Local Conflict Management

The design and implementation of sustainable community investment and related programs in the context of extractive development projects requires careful analysis and implementation to optimize positive benefits and avoid generation of additional strife and conflict. The right decisions and actions on community relations, social investment, local hiring, environmental protection, and security arrangements can contribute to economic growth and prosperity in affected communities. While some tensions and conflicts are unpredictable, many can be anticipated through adequate contextual and social analysis of the different stakeholders. Three conflict management strategies are conflict identification, conflict mapping and conflict resolution. These stages are useful throughout the operational life-cycle of an extractive industry company’s project. Extractive companies can adopt a range of strategies for managing conflict impacts.

Local Procurement / Local Supplier Development
Local procurement refers to the purchase of goods and services from local businesses. Typically, this occurs in emerging markets and in developed markets where local communities have expectations about participating in new opportunities.  Also known as business linkages, local supplier development, local content or local sourcing, local procurement is increasingly favored as a strategic business tool by international companies
Monitoring and Evaluation
Effective Monitoring & Evaluation of community development programs can improve management, accountability, participation, trust, learning, efficiency and development impacts. Monitoring is as much about building relationships, trust and mutual learning as it is about collecting and reporting data. Wide participation in monitoring is critical because diverse stakeholder groups are working towards overlapping but not precisely the same goals.

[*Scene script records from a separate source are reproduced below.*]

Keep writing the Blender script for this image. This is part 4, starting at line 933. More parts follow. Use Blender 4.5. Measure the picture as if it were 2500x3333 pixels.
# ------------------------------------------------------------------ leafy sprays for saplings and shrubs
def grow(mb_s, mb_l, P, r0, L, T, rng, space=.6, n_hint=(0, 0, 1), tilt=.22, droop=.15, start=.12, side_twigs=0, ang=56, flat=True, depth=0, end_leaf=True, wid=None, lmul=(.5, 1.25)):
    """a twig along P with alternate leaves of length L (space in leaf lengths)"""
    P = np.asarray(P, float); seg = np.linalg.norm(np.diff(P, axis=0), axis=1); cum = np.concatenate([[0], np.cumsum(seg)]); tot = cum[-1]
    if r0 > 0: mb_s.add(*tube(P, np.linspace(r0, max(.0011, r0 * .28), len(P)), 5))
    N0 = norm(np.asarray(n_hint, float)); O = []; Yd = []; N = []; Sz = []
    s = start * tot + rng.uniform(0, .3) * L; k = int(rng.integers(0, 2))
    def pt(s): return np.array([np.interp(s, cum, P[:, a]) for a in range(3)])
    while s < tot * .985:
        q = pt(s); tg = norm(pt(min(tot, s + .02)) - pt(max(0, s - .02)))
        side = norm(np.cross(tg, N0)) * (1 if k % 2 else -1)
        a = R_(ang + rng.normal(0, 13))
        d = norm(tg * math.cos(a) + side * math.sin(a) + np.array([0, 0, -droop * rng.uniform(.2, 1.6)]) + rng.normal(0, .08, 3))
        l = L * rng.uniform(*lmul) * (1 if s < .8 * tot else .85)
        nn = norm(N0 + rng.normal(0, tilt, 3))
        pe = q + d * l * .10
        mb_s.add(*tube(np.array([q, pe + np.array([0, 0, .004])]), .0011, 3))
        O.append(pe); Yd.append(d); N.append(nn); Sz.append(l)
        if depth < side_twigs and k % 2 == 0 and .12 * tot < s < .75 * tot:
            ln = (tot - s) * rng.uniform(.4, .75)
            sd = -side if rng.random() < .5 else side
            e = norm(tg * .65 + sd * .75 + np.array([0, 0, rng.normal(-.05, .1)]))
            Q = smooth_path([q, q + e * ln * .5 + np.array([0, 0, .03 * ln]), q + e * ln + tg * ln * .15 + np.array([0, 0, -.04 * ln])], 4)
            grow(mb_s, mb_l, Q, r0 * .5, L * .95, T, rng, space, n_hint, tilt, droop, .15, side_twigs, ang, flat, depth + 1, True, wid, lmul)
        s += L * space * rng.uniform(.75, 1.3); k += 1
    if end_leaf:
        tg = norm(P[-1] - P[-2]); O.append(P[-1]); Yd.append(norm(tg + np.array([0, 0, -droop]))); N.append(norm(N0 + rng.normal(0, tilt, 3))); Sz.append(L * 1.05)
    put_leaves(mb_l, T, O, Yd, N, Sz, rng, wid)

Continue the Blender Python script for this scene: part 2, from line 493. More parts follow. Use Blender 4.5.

Partnerships and Stakeholder Engagement
Partnerships generally involve voluntary agreement, shared objectives, distinct accountabilities and reciprocal obligations and are expected to add value to what each partner could achieve alone. Less common are partnerships between industry, government, civil society, and communities--though when well planned and managed, such arrangements can build on the strengths and capabilities of each actor to produce greater and more sustainable development impacts as well as profits. Strategic partnerships can help define local priorities for social investment, assign responsibilities, apportion costs, mitigate risks, establish accountabilities, improve productivity and resolve conflicts. Ideally, partnership avoids duplication of effort, capitalizes on each actor’s expertise, and pools resources to tackle the most challenging and complex social and business problems.
Royalty Management
Many countries rely on revenues collected from extractive industries in the form of taxes, royalties and production shares. For some states these revenues can be the sole source of funding for social development and economic growth. Unfortunately, in some countries, the lack of accountability and transparency in revenue management can exacerbate poor governance, leading to corruption, conflict and increasing inequality. Campaigns such as the Extractive Industry Transparency Initiative combined with more inclusive governing approaches, such as participatory budgeting, show promise for improving the impact that extractive revenues have on community welfare. Capacity building for government, civil society including media, and companies is essential to take advantage o finite extractive resources.